Y al Rey lo hemos terminado echando en una suerte de inercia guillotinesca. No solo por la repercusión de los escándalos y la animadversión de las fuerzas republicanas, sino porque los cortesanos implicados en la protección del borbónico tronista no han hecho otra cosa que distanciarlo de la realidad, exactamente como sucedía en el cuento del traje nuevo del emperador.
La gestión clarividente de la transición mitificó al Rey tanto como hizo vulnerable su reinado posterior. Pasaban los años y las décadas. Y las hagiografías a medida del monarca se recreaban en una indulgente mirada retrospectiva. Parecía que la renuncia a los poderes absolutistas -faltaría más- y la neutralización ejemplar del golpe de Estado convertían a Juan Carlos en un rentista de la Historia. No es que fuera un rey inviolable desde el punto de vista constitucional. La sociedad posfranquista acordó concederle la inmunidad y la impunidad. Agradeció su habilidad política y su carisma en correspondencia a la plenitud de la democracia, pero semejante canonización subestimó el respeto a la ley y las expectativas de las generaciones posteriores.

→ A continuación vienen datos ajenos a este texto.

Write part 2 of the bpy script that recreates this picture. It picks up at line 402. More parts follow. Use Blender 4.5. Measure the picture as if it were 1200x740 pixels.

La ventaja para el porvenir de la monarquía consiste en que Felipe VI no es Calígula. Él mismo se ha convertido en el juez y verdugo de su padre. No solo cuando anunció las medidas de repudio el pasado mes de marzo, sino cuando este mismo lunes 3 de agosto de 2020 -la fecha es el epitafio del juancarlismo- ha recibido la carta del exilio que él mismo le ha constreñido a escribir. No cabría mayor fracaso para Felipe VI que ser hijo de rey, pero no padre de una reina.